E-Waste is a global problem and is only set to become more of an issue as the use of electronic devices starts to increase. Batumalay said e-Waste is the fastest growing waste industry not only in Australia but globally, which means there is more investment from local and international businesses and government. But there are still tweaks needed here and there. The National Television and Computer Recycling Scheme (NTCRS) is one example, he said.

“It says television and computer recycling in its name, and we get paid by the government for every kilogram of electronic waste that we recycle from that scheme,” he said. “We report our figures back to the scheme. The problem is some types of electronic waste are not part of that scheme. For example, you may want to recycle an old VHS video recorder, which has a lot of electronic components. But it’s not in the scheme. That means if you are someone who recycles thousands of them, you can’t report that into the scheme to get money back from the government, even although it’s still electronic waste.
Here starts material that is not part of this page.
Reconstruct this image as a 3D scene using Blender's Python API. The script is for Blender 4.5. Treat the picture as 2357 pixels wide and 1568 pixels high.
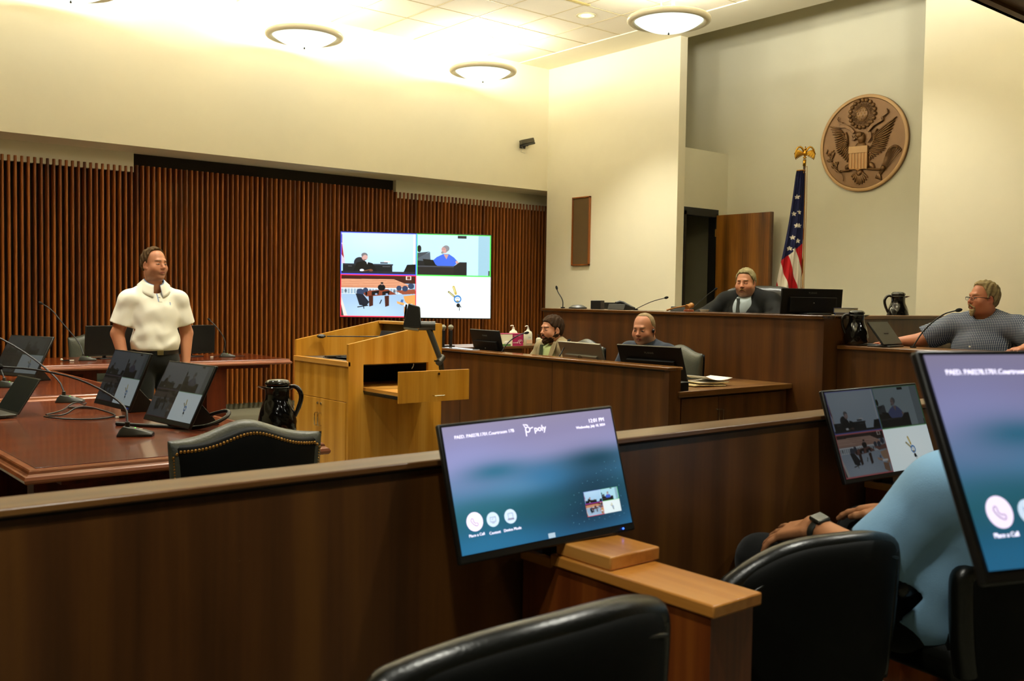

The scheme has some challenges and there is a lot of room to improve when compared to the US or Europe.”

According to Batumalay, the company’s e-Waste solutions deliver a compliant, sustainable solution to end-of-life asset management plans and can also be integrated into a business’s corporate social responsibility project.

“We promote a circular economy, providing environmental sustainability and financial benefits to business, that’s our purpose,” he said.